## Start

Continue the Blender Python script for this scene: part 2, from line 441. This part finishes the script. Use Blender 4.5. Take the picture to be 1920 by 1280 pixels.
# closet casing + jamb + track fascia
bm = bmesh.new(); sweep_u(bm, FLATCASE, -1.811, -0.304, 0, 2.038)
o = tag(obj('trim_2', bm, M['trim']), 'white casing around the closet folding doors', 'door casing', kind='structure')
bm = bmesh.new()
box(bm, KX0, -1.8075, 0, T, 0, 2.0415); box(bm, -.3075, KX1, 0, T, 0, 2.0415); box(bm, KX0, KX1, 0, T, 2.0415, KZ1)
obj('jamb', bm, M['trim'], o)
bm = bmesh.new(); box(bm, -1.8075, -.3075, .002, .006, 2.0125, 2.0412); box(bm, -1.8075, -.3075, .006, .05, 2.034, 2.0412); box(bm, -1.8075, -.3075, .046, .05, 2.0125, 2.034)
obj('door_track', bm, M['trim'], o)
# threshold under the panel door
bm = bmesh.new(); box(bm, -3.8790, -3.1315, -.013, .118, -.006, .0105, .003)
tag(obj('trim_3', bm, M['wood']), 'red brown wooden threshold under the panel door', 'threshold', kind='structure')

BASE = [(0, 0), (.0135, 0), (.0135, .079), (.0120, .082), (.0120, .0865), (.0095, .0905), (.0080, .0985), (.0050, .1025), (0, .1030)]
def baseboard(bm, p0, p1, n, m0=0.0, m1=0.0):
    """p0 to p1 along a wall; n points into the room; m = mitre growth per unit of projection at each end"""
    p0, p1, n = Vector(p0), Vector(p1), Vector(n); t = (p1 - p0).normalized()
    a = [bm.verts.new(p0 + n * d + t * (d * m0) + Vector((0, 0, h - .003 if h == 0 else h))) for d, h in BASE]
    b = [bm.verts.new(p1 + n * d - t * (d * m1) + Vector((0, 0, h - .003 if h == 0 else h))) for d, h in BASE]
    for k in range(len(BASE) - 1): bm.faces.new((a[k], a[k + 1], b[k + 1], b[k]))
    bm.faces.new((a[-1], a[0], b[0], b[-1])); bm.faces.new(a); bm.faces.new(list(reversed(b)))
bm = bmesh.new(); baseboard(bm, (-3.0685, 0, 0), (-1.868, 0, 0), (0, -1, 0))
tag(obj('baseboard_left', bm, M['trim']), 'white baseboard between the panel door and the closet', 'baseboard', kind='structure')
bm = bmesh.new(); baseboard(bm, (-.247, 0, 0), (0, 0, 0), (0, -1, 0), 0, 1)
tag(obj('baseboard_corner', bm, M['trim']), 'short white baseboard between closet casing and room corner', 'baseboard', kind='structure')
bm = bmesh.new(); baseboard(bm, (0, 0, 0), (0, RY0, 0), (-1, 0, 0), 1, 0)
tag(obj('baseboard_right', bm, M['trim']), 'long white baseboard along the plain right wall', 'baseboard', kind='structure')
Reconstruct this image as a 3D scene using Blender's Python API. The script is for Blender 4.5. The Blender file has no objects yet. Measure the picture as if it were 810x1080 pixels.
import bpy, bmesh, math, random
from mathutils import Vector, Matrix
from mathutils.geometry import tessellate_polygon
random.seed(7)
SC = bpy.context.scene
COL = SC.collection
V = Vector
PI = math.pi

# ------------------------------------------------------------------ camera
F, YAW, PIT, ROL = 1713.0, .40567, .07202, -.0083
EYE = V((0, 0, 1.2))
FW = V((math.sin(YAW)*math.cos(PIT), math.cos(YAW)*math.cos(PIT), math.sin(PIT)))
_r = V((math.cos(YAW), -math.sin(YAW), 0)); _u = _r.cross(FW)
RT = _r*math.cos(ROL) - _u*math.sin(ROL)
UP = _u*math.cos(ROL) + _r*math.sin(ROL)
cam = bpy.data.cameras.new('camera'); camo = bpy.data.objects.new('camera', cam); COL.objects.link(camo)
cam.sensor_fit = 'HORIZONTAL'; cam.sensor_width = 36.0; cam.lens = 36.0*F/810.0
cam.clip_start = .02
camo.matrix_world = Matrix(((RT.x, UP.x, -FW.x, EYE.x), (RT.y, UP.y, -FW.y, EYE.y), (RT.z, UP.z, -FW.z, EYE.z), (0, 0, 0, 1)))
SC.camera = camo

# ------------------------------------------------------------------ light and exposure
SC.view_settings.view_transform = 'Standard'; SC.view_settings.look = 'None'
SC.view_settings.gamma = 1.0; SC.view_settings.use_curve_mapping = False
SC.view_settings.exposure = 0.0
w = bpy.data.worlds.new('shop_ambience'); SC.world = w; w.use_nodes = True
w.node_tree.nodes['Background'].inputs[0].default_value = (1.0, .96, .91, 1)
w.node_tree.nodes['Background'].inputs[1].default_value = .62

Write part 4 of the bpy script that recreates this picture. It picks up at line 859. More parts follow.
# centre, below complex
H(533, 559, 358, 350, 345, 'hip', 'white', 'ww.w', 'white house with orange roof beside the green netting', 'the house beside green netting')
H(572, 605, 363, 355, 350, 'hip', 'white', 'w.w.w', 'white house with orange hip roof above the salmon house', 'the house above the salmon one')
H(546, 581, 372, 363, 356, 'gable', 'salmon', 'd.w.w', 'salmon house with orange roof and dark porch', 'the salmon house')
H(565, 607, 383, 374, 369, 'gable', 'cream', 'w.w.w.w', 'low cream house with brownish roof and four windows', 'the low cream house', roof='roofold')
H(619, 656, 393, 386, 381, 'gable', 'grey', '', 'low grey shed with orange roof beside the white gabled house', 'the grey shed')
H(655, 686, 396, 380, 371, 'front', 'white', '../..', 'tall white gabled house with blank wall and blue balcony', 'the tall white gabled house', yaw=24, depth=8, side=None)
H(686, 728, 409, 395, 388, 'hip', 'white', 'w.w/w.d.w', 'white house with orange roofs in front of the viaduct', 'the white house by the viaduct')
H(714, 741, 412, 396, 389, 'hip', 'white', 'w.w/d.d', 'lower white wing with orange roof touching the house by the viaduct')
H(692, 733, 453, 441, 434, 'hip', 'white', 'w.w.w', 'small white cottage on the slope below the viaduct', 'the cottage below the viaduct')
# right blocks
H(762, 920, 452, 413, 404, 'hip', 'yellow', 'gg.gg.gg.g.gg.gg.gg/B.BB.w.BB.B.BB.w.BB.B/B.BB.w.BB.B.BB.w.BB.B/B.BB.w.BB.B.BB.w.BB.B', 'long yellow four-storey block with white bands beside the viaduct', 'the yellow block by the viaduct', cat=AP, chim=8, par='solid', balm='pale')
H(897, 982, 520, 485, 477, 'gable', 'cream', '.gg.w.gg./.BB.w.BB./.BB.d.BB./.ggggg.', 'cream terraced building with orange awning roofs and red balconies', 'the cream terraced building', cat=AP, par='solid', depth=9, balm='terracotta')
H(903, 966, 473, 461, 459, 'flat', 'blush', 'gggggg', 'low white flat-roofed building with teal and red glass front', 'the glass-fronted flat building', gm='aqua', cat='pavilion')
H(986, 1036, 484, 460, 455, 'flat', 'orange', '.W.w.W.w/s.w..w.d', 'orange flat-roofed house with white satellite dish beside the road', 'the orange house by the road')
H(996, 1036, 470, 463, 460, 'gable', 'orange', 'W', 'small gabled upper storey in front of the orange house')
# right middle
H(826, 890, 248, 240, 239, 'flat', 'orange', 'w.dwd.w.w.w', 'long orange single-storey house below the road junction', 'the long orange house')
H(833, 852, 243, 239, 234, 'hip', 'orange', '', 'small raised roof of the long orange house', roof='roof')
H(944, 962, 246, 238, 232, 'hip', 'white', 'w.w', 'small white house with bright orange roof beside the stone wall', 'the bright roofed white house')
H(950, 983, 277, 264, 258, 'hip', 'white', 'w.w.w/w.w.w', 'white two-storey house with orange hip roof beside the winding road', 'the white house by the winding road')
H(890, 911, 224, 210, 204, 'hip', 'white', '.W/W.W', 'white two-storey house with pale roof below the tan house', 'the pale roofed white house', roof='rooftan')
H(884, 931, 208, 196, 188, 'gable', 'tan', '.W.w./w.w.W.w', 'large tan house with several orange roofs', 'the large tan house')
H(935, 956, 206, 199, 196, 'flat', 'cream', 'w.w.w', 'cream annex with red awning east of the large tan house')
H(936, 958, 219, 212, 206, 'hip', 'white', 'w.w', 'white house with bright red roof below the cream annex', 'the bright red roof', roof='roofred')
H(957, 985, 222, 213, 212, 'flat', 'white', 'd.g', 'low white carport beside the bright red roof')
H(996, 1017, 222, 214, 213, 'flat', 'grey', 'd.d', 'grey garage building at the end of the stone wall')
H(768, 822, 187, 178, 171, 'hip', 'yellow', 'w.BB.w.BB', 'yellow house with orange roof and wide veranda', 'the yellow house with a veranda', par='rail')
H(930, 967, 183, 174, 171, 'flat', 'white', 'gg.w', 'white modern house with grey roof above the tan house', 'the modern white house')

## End

• WHAT TO DO
Exactly repeat the lines above, from the opening line through the one with "tag(obj('trim_3', bm, M['wood']), 'red", and include nothing else.

• COMPLETED EXERCISE
Continue the Blender Python script for this scene: part 2, from line 441. This part finishes the script. Use Blender 4.5. Take the picture to be 1920 by 1280 pixels.
# closet casing + jamb + track fascia
bm = bmesh.new(); sweep_u(bm, FLATCASE, -1.811, -0.304, 0, 2.038)
o = tag(obj('trim_2', bm, M['trim']), 'white casing around the closet folding doors', 'door casing', kind='structure')
bm = bmesh.new()
box(bm, KX0, -1.8075, 0, T, 0, 2.0415); box(bm, -.3075, KX1, 0, T, 0, 2.0415); box(bm, KX0, KX1, 0, T, 2.0415, KZ1)
obj('jamb', bm, M['trim'], o)
bm = bmesh.new(); box(bm, -1.8075, -.3075, .002, .006, 2.0125, 2.0412); box(bm, -1.8075, -.3075, .006, .05, 2.034, 2.0412); box(bm, -1.8075, -.3075, .046, .05, 2.0125, 2.034)
obj('door_track', bm, M['trim'], o)
# threshold under the panel door
bm = bmesh.new(); box(bm, -3.8790, -3.1315, -.013, .118, -.006, .0105, .003)
tag(obj('trim_3', bm, M['wood']), 'red brown wooden threshold under the panel door', 'threshold', kind='structure')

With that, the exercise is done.